----- Data lines -----

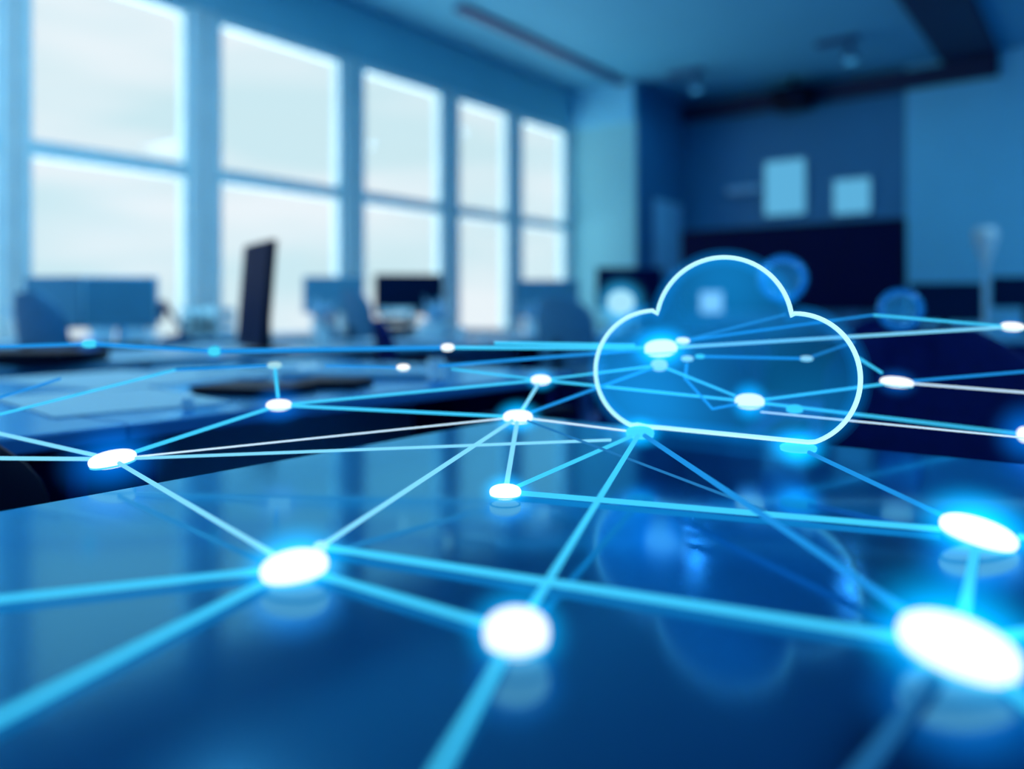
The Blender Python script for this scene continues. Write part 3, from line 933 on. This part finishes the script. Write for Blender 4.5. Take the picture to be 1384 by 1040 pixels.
parts = []
for (px, py), rad, amt in (((980, 380), 0.14, 0.20), ((845, 520), 0.17, 0.19), ((900, 560), 0.14, 0.14), ((1090, 590), 0.16, 0.12)):
    c_ = cpt(px, py) - cen
    parts.append(blob(c_.x, c_.y, rad, amt))
acc = parts[0]
for q_ in parts[1:]:
    ad = nt.nodes.new('ShaderNodeMath'); ad.operation = 'ADD'
    nt.links.new(acc, ad.inputs[0]); nt.links.new(q_, ad.inputs[1]); acc = ad.outputs[0]
ad = nt.nodes.new('ShaderNodeMath'); ad.operation = 'ADD'; ad.inputs[1].default_value = 0.045
nt.links.new(acc, ad.inputs[0])
em.inputs[0].default_value = (0.01, 0.40, 1.0, 1)
nt.links.new(ad.outputs[0], em.inputs[1])
sh = nt.nodes.new('ShaderNodeAddShader')
nt.links.new(tr.outputs[0], sh.inputs[0]); nt.links.new(em.outputs[0], sh.inputs[1])
nt.links.new(sh.outputs[0], out.inputs[0])
M['cloud_body'] = m
bm = NB()
rings = [[Vector((p.x * 0.992, y, p.y * 0.992)) for p in loc] for y in (-0.004, 0.004)]
loft(bm, rings)
obj('body', bm, M['cloud_body'], t, smooth=False)
for rr in (0.0055, 0.008, 0.011, 0.0145):
    obj('edge_glow', tube(NB(), [(p.x, 0, p.y) for p in loc], rr, 14, True), M['cloud_glow'], t)
bm = NB()
tube(bm, [(loc[i].x, 0, loc[i].y - 0.012) for i in range(len(loc)) if 80 <= i <= 93], 0.016, 14)
obj('under_glow', bm, M['cloud_glow'], t)

# ------------------------------------------------------------------ bubbles of light beyond the focus
m, nt, out = new_mat('pale blue bubble')
tr = nt.nodes.new('ShaderNodeBsdfTransparent'); tr.inputs[0].default_value = (0.9, 0.96, 1, 1)
gl = nt.nodes.new('ShaderNodeBsdfGlossy'); gl.inputs[0].default_value = (0.2, 0.5, 0.7, 1); gl.inputs['Roughness'].default_value = 0.05
fr = nt.nodes.new('ShaderNodeFresnel'); fr.inputs[0].default_value = 1.5
mx = nt.nodes.new('ShaderNodeMixShader')
nt.links.new(fr.outputs[0], mx.inputs[0]); nt.links.new(tr.outputs[0], mx.inputs[1]); nt.links.new(gl.outputs[0], mx.inputs[2])
ve = nt.nodes.new('ShaderNodeEmission'); ve.inputs[0].default_value = (0.02, 0.38, 1.0, 1); ve.inputs[1].default_value = 2.2
nt.links.new(mx.outputs[0], out.inputs[0]); nt.links.new(ve.outputs[0], out.inputs['Volume'])
M['bubble'] = m
for px, py, r, d, label in ((1217, 419, 31, 2.0, 'translucent blue bubble with shiny rim right of the cloud'),
                            (1058, 377, 34, 2.1, 'translucent blue bubble behind the crown of the cloud')):
    bm = NB(); R = r * d / F; ellipsoid(bm, R, R, R, 40, 24)
    tag(obj('light_bubble', bm, M['bubble'], None, True, at(px, py, d)), label, 'bubble', 'bubbles of light')
bm = NB(); ellipsoid(bm, 0.05, 0.05, 0.045, 32, 18)
o = tag(obj('glowing_orb', bm, M['core_dim'], None, True, at(839, 409, 3.0)), 'blurred cyan glowing orb behind the upper left of the cloud', 'glowing orb')
bm = NB(); ellipsoid(bm, 1, 1, 1, 24, 14)
hl = obj('halo', bm, M['halo_orb'], o); hl.scale = (0.11, 0.11, 0.11)

# ------------------------------------------------------------------ camera
cam = bpy.data.cameras.new('camera')
co = bpy.data.objects.new('camera', cam)
COL.objects.link(co)
co.location = EYE
co.rotation_euler = (PI / 2, 0, YAW)
cam.sensor_width = 36.0
cam.lens = 36.0 * F / 1384.0
cam.shift_y = -(520.0 - HY) / 1384.0
cam.clip_start = 0.02
cam.dof.use_dof = True
cam.dof.focus_distance = 0.90
cam.dof.aperture_fstop = 1.45
SC.camera = co
SC.view_settings.view_transform = 'Standard'
SC.view_settings.look = 'None'
SC.view_settings.exposure = 0.0
SC.view_settings.gamma = 1.0
SC.view_settings.use_curve_mapping = False
SC.cycles.transparent_max_bounces = 32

-----

• _Task prompt_
Without the pictures, output the full listing exactly as it stands.

• _Finished answer_
The Blender Python script for this scene continues. Write part 3, from line 933 on. This part finishes the script. Write for Blender 4.5. Take the picture to be 1384 by 1040 pixels.
parts = []
for (px, py), rad, amt in (((980, 380), 0.14, 0.20), ((845, 520), 0.17, 0.19), ((900, 560), 0.14, 0.14), ((1090, 590), 0.16, 0.12)):
    c_ = cpt(px, py) - cen
    parts.append(blob(c_.x, c_.y, rad, amt))
acc = parts[0]
for q_ in parts[1:]:
    ad = nt.nodes.new('ShaderNodeMath'); ad.operation = 'ADD'
    nt.links.new(acc, ad.inputs[0]); nt.links.new(q_, ad.inputs[1]); acc = ad.outputs[0]
ad = nt.nodes.new('ShaderNodeMath'); ad.operation = 'ADD'; ad.inputs[1].default_value = 0.045
nt.links.new(acc, ad.inputs[0])
em.inputs[0].default_value = (0.01, 0.40, 1.0, 1)
nt.links.new(ad.outputs[0], em.inputs[1])
sh = nt.nodes.new('ShaderNodeAddShader')
nt.links.new(tr.outputs[0], sh.inputs[0]); nt.links.new(em.outputs[0], sh.inputs[1])
nt.links.new(sh.outputs[0], out.inputs[0])
M['cloud_body'] = m
bm = NB()
rings = [[Vector((p.x * 0.992, y, p.y * 0.992)) for p in loc] for y in (-0.004, 0.004)]
loft(bm, rings)
obj('body', bm, M['cloud_body'], t, smooth=False)
for rr in (0.0055, 0.008, 0.011, 0.0145):
    obj('edge_glow', tube(NB(), [(p.x, 0, p.y) for p in loc], rr, 14, True), M['cloud_glow'], t)
bm = NB()
tube(bm, [(loc[i].x, 0, loc[i].y - 0.012) for i in range(len(loc)) if 80 <= i <= 93], 0.016, 14)
obj('under_glow', bm, M['cloud_glow'], t)

# ------------------------------------------------------------------ bubbles of light beyond the focus
m, nt, out = new_mat('pale blue bubble')
tr = nt.nodes.new('ShaderNodeBsdfTransparent'); tr.inputs[0].default_value = (0.9, 0.96, 1, 1)
gl = nt.nodes.new('ShaderNodeBsdfGlossy'); gl.inputs[0].default_value = (0.2, 0.5, 0.7, 1); gl.inputs['Roughness'].default_value = 0.05
fr = nt.nodes.new('ShaderNodeFresnel'); fr.inputs[0].default_value = 1.5
mx = nt.nodes.new('ShaderNodeMixShader')
nt.links.new(fr.outputs[0], mx.inputs[0]); nt.links.new(tr.outputs[0], mx.inputs[1]); nt.links.new(gl.outputs[0], mx.inputs[2])
ve = nt.nodes.new('ShaderNodeEmission'); ve.inputs[0].default_value = (0.02, 0.38, 1.0, 1); ve.inputs[1].default_value = 2.2
nt.links.new(mx.outputs[0], out.inputs[0]); nt.links.new(ve.outputs[0], out.inputs['Volume'])
M['bubble'] = m
for px, py, r, d, label in ((1217, 419, 31, 2.0, 'translucent blue bubble with shiny rim right of the cloud'),
                            (1058, 377, 34, 2.1, 'translucent blue bubble behind the crown of the cloud')):
    bm = NB(); R = r * d / F; ellipsoid(bm, R, R, R, 40, 24)
    tag(obj('light_bubble', bm, M['bubble'], None, True, at(px, py, d)), label, 'bubble', 'bubbles of light')
bm = NB(); ellipsoid(bm, 0.05, 0.05, 0.045, 32, 18)
o = tag(obj('glowing_orb', bm, M['core_dim'], None, True, at(839, 409, 3.0)), 'blurred cyan glowing orb behind the upper left of the cloud', 'glowing orb')
bm = NB(); ellipsoid(bm, 1, 1, 1, 24, 14)
hl = obj('halo', bm, M['halo_orb'], o); hl.scale = (0.11, 0.11, 0.11)

# ------------------------------------------------------------------ camera
cam = bpy.data.cameras.new('camera')
co = bpy.data.objects.new('camera', cam)
COL.objects.link(co)
co.location = EYE
co.rotation_euler = (PI / 2, 0, YAW)
cam.sensor_width = 36.0
cam.lens = 36.0 * F / 1384.0
cam.shift_y = -(520.0 - HY) / 1384.0
cam.clip_start = 0.02
cam.dof.use_dof = True
cam.dof.focus_distance = 0.90
cam.dof.aperture_fstop = 1.45
SC.camera = co
SC.view_settings.view_transform = 'Standard'
SC.view_settings.look = 'None'
SC.view_settings.exposure = 0.0
SC.view_settings.gamma = 1.0
SC.view_settings.use_curve_mapping = False
SC.cycles.transparent_max_bounces = 32